Marmara Denizi kıyısında bulunan Trilye, tarihi yapıları, doğal güzellikleri ve huzurlu yaşam koşullarıyla öne çıkan bir yerleşim alanıdır. Bizans ve Osmanlı dönemlerine dayanan tarihi mirası, özellikle turistik ziyaretler açısından büyük ilgi çekmektedir.
TARİHİ M.Ö. 7. YÜZYILA KADAR UZANIYOR
Trilye’nin tarihi, M.S. 5. yüzyıla kadar uzanmakta ve bölge, Bizans İmparatorluğu döneminde önemli bir yerleşim merkezi haline gelmiştir. O dönemde Rum Ortodoks yerleşim yeri olarak bilinen Trilye, Hristiyanlık açısından da büyük bir öneme sahipti.
Osmanlı İmparatorluğu döneminde de önemini koruyan Trilye, Bizans ve Osmanlı mimarisine ait birçok tarihi yapıyı barındırmaktadır. Bölgenin adının, üç papaz anlamına gelen "Triglía"dan türediği düşünülmektedir.
Marmara Denizi kıyısındaki konumu sayesinde Trilye, özellikle yaz aylarında sahilleriyle dikkat çekmektedir. Temiz ve sakin plajlarıyla deniz tatili yapmak isteyen ziyaretçiler için tercih edilen bir yerdir. Ayrıca Trilye, doğa yürüyüşleri ve bisiklet gibi açık hava etkinlikleri için de uygun alanlar sunmaktadır.

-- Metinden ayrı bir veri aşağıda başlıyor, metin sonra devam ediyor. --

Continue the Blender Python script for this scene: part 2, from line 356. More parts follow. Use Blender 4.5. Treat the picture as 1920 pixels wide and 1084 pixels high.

OSMANLI MİMARİSİNİN İZLERİ
Trilye, hem Bizans hem de Osmanlı dönemine ait tarihi yapılarıyla ilgi uyandırmaktadır. Taş Mektep, Kemerli Kilise ve Rumlardan kalan tarihi evler, bölgenin zengin tarihine dair önemli yapılar arasındadır. Tarihi yapılar ve dar sokaklar, Trilye’yi hem kültürel hem de turistik açıdan çekici kılmaktadır.